What the exercise asks: Restate the data word for word and leave the images out.

══ Data segment

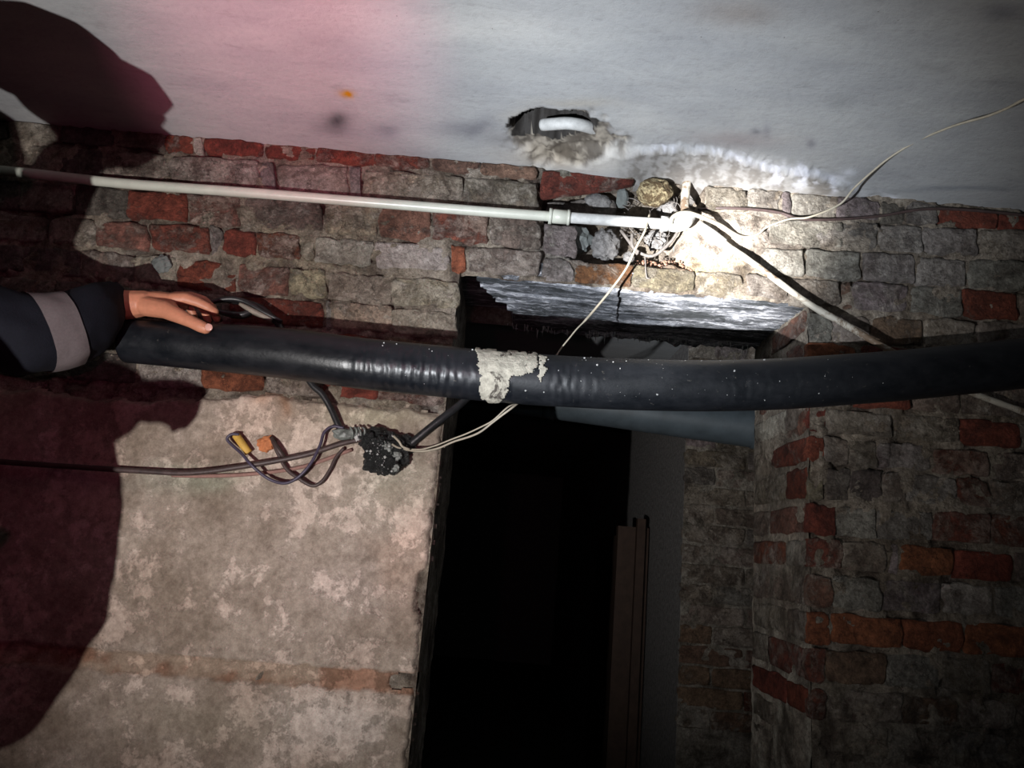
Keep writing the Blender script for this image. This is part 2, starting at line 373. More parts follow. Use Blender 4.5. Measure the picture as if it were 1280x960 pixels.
V, Fc, Cc = [], [], []
for y in ys:
    for x in xs:
        px, py = proj(x, y, HC)
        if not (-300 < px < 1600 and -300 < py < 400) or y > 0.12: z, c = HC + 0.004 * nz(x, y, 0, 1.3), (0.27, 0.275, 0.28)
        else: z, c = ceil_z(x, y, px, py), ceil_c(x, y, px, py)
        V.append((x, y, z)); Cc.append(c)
nx = len(xs)
for j in range(len(ys) - 1):
    for i in range(nx - 1):
        a = j * nx + i; Fc.append((a, a + nx, a + nx + 1, a + 1))
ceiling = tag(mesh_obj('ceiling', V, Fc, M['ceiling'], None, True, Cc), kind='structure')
slab_top = boxm('concrete_slab', (-3.4, -3.2, HC + 0.13), (3.4, 7.5, HC + 0.33), M['stone'], ceiling)
# ------------------------------------------------------------------ the setting: brick wall with doorway
XL, XR, ZS = -0.150, 0.705, 2.097
niche = [(676, 224), (800, 224), (868, 232), (880, 236), (872, 290), (862, 334), (790, 335), (716, 324), (690, 300), (680, 268)]
rightgap = [(866, 226), (882, 228), (890, 262), (868, 262)]
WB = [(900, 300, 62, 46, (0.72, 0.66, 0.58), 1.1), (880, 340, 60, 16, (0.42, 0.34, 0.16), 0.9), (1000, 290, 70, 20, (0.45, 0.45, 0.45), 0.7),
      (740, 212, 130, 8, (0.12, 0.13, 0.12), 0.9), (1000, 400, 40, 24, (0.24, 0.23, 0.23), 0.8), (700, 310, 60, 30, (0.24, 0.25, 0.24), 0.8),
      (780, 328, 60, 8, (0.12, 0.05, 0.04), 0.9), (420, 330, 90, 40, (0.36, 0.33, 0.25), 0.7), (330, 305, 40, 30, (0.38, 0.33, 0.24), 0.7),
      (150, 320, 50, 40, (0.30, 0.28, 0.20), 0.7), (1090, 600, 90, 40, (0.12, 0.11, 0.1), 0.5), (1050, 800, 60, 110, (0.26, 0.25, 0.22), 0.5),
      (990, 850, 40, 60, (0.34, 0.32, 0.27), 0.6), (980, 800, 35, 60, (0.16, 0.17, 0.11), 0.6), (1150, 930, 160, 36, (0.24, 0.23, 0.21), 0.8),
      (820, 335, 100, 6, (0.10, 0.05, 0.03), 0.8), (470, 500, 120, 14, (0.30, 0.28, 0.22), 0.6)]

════

Response to the task:
Keep writing the Blender script for this image. This is part 2, starting at line 373. More parts follow. Use Blender 4.5. Measure the picture as if it were 1280x960 pixels.
V, Fc, Cc = [], [], []
for y in ys:
    for x in xs:
        px, py = proj(x, y, HC)
        if not (-300 < px < 1600 and -300 < py < 400) or y > 0.12: z, c = HC + 0.004 * nz(x, y, 0, 1.3), (0.27, 0.275, 0.28)
        else: z, c = ceil_z(x, y, px, py), ceil_c(x, y, px, py)
        V.append((x, y, z)); Cc.append(c)
nx = len(xs)
for j in range(len(ys) - 1):
    for i in range(nx - 1):
        a = j * nx + i; Fc.append((a, a + nx, a + nx + 1, a + 1))
ceiling = tag(mesh_obj('ceiling', V, Fc, M['ceiling'], None, True, Cc), kind='structure')
slab_top = boxm('concrete_slab', (-3.4, -3.2, HC + 0.13), (3.4, 7.5, HC + 0.33), M['stone'], ceiling)
# ------------------------------------------------------------------ the setting: brick wall with doorway
XL, XR, ZS = -0.150, 0.705, 2.097
niche = [(676, 224), (800, 224), (868, 232), (880, 236), (872, 290), (862, 334), (790, 335), (716, 324), (690, 300), (680, 268)]
rightgap = [(866, 226), (882, 228), (890, 262), (868, 262)]
WB = [(900, 300, 62, 46, (0.72, 0.66, 0.58), 1.1), (880, 340, 60, 16, (0.42, 0.34, 0.16), 0.9), (1000, 290, 70, 20, (0.45, 0.45, 0.45), 0.7),
      (740, 212, 130, 8, (0.12, 0.13, 0.12), 0.9), (1000, 400, 40, 24, (0.24, 0.23, 0.23), 0.8), (700, 310, 60, 30, (0.24, 0.25, 0.24), 0.8),
      (780, 328, 60, 8, (0.12, 0.05, 0.04), 0.9), (420, 330, 90, 40, (0.36, 0.33, 0.25), 0.7), (330, 305, 40, 30, (0.38, 0.33, 0.24), 0.7),
      (150, 320, 50, 40, (0.30, 0.28, 0.20), 0.7), (1090, 600, 90, 40, (0.12, 0.11, 0.1), 0.5), (1050, 800, 60, 110, (0.26, 0.25, 0.22), 0.5),
      (990, 850, 40, 60, (0.34, 0.32, 0.27), 0.6), (980, 800, 35, 60, (0.16, 0.17, 0.11), 0.6), (1150, 930, 160, 36, (0.24, 0.23, 0.21), 0.8),
      (820, 335, 100, 6, (0.10, 0.05, 0.03), 0.8), (470, 500, 120, 14, (0.30, 0.28, 0.22), 0.6)]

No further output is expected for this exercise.